Mid-Week Meet-Up: Advent Hymn

Hi First Presbyterian Church,

It’s time for our Mid-Week Meet-Up! I love this time of year when we begin singing the traditional Advent and Christmas hymns during worship. It’s been really nice singing “O Come, O Come, Emmanuel” as we light the Advent wreath. That hymn is, perhaps, my all-time favorite Advent hymn. Other Advent favorites of mine include “Come, Thou Long Expected Jesus” and “Watchman, Tell Us of the Night.” However, did you know that the hymn “Let All Mortal Flesh Keep Silence” is also considered an Advent hymn? Every time I hear the hymn, it brings me to tears. Maybe you’re not familiar with the hymn. Here are the lyrics:

Let all mortal flesh keep silence
and with fear and trembling stand;
ponder nothing earthly-minded,
for with blessing in his hand
Christ, our God, to earth descending,
our full homage to demand.


King of kings, yet born of Mary,

as of old on earth he stood,
Lord of lords in human likeness,
in the body and the blood
he will give to all the faithful
his own self for heav’nly food.


Rank on rank the host of heaven

spreads its vanguard on the way
as the Light from Light, descending
from the realms of endless day,
that the pow’rs of hell may vanish
as the darkness clears away.


At his feet the six-winged seraph,

cherubim with sleepless eye,
veil their faces to the presence
as with ceaseless voice they cry:
“Alleluia, alleluia!
Alleluia, Lord Most High!”

 

The words of this hymn are ancient, probably written in Greek in the third century AD. It describes the two advents (i.e., “comings”) of Christ that we celebrate during this holy season – the first advent of Christ in his birth in Bethlehem (verses 1 and 2 of the hymn) and the second advent of Christ in his future return to earth (verses 3 and 4 of the hymn). We tend to think of Christmas and the birth of Jesus as a peaceful, innocent, and even quaint event. Yet, these ancient words encourage us to approach his birth with “fear and trembling.” What about Christ’s birth is there to fear and tremble? That’s why I like this hymn so much. It reminds me that, as much as the birth of Christ may be peaceful, it is also holy, mysterious, and even a little fearsome (in a similar way to happening upon a grizzly bear in your living room). What could it possibly even mean that the God of the universe has come to our home? The mystery of a triune God is too much to comprehend, let alone that triune God becoming like us in the birth of Jesus. The early Christians called Mary, the mother of Jesus, theotokos, which means “God-bearer.” What could it possibly even mean that a human-being grew in her womb the body that God would inhabit? In the fourth century AD, Athanasius of Alexandria, a church father and theologian, wrote a treatise called On the Incarnation. Referring to Christ as “the Word,” Athanasius said the following:

“The body of the Word, then, being a real human body, in spite of its having been uniquely formed from a virgin, was of itself mortal and, like other bodies, liable to death. But the indwelling of the Word loosed it from this natural liability, so that corruption could not touch it. Thus is happened that two opposite marvels took place at once: the death of all was consummated in the Lord's body; yet, because the Word was in it, death and corruption were in the same act utterly abolished. Death there had to be, and death for all, so that the due of all might be paid. Wherefore, the Word, as I said, being Himself incapable of death, assumed a mortal body, that He might offer it as His own in place of all, and suffering for the sake of all through His union with it, might bring to nought him that had the power of death, that is, the devil, and might deliver them who all their lifetime were enslaved by the fear of death.”

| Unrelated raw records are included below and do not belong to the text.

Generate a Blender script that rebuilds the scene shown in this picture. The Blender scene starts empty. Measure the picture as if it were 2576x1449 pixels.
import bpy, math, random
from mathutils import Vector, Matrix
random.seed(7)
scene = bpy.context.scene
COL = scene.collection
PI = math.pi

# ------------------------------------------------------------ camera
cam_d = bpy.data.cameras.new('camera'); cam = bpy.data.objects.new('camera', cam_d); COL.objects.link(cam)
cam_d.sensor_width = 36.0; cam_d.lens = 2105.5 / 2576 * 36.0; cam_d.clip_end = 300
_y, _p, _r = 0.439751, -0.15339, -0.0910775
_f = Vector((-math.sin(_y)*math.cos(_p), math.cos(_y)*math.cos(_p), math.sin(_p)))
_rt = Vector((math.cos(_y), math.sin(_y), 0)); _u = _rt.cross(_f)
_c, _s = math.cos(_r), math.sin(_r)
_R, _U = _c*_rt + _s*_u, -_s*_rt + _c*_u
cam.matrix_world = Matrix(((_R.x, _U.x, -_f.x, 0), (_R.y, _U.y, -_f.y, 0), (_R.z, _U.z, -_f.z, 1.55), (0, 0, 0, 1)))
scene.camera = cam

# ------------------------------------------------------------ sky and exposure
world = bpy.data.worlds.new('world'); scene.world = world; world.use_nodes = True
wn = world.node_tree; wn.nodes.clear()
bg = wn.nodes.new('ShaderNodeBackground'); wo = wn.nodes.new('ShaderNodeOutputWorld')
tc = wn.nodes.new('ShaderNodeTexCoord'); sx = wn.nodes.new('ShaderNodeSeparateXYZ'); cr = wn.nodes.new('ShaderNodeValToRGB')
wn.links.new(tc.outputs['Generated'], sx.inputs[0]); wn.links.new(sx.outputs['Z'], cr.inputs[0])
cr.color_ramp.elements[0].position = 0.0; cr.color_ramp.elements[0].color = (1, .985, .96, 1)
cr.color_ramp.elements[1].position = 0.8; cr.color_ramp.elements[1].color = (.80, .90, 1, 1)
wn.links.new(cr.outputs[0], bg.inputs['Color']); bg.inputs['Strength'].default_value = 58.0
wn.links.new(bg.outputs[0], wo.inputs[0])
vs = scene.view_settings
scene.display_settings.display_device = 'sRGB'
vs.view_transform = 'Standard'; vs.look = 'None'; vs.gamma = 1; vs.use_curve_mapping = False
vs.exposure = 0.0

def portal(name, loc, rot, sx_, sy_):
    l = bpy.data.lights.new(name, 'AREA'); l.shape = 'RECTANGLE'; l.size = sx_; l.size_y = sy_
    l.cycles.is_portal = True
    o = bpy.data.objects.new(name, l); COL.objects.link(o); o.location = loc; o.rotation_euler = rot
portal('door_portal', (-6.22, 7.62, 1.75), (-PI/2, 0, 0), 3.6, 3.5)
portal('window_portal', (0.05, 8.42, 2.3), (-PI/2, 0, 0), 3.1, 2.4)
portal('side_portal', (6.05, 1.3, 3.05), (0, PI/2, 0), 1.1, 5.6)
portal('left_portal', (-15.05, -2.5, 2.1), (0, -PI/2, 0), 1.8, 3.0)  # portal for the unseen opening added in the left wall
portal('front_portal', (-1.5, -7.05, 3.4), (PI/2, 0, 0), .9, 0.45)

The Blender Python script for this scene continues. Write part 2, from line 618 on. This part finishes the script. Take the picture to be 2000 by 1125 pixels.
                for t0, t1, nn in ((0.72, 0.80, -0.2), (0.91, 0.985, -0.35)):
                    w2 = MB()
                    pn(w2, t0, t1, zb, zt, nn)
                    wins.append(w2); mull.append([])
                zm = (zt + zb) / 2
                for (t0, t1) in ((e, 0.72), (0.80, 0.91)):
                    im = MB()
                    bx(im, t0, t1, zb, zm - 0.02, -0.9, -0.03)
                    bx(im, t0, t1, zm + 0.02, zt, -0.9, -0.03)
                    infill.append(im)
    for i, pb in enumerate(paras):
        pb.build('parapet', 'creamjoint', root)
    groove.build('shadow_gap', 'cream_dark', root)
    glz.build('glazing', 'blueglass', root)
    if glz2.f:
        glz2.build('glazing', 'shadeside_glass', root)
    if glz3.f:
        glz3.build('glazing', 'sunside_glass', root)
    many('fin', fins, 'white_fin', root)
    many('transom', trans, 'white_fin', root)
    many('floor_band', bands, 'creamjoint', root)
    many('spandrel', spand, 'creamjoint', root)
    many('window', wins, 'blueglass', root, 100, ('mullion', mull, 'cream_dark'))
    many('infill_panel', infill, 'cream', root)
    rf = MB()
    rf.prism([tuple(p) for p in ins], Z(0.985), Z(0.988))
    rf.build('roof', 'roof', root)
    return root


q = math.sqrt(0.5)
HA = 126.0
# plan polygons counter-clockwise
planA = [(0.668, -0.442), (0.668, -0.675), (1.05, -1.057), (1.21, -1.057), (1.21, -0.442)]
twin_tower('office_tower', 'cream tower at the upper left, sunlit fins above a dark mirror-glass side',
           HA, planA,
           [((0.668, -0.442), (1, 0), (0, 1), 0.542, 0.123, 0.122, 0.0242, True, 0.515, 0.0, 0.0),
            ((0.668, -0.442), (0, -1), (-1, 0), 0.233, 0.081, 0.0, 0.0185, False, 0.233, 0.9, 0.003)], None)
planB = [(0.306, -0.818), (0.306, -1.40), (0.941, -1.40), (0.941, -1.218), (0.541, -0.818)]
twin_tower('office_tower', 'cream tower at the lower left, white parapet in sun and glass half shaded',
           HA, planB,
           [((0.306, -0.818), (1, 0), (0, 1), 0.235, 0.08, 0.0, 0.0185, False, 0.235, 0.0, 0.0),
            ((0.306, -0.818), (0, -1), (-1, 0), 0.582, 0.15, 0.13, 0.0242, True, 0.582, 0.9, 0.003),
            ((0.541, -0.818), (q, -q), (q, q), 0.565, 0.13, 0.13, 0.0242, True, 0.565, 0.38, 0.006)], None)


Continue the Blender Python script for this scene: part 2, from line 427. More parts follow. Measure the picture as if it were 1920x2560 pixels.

What mystery is this – that both death and eternal life could exist in the person of Jesus Christ? This mystery that God – the creator and giver of life – would also become a mortal human being for our salvation is the point of Christ. I was present when all my children were born, and their births were incredibly spiritual experiences for me. There is something profoundly sacred about witnessing a life coming into the world. Nevertheless, I cannot even fathom the infinite holiness of holding a newborn child in my arms who was himself the very God that created me. It is too much to understand. It causes me to fear and tremble…

I encourage you to reread the words of this moving hymn and contemplate the mystery of Christ’s first coming this Advent and join the angelic chorus: “Alleluia, alleluia! Alleluia, Lord Most High!”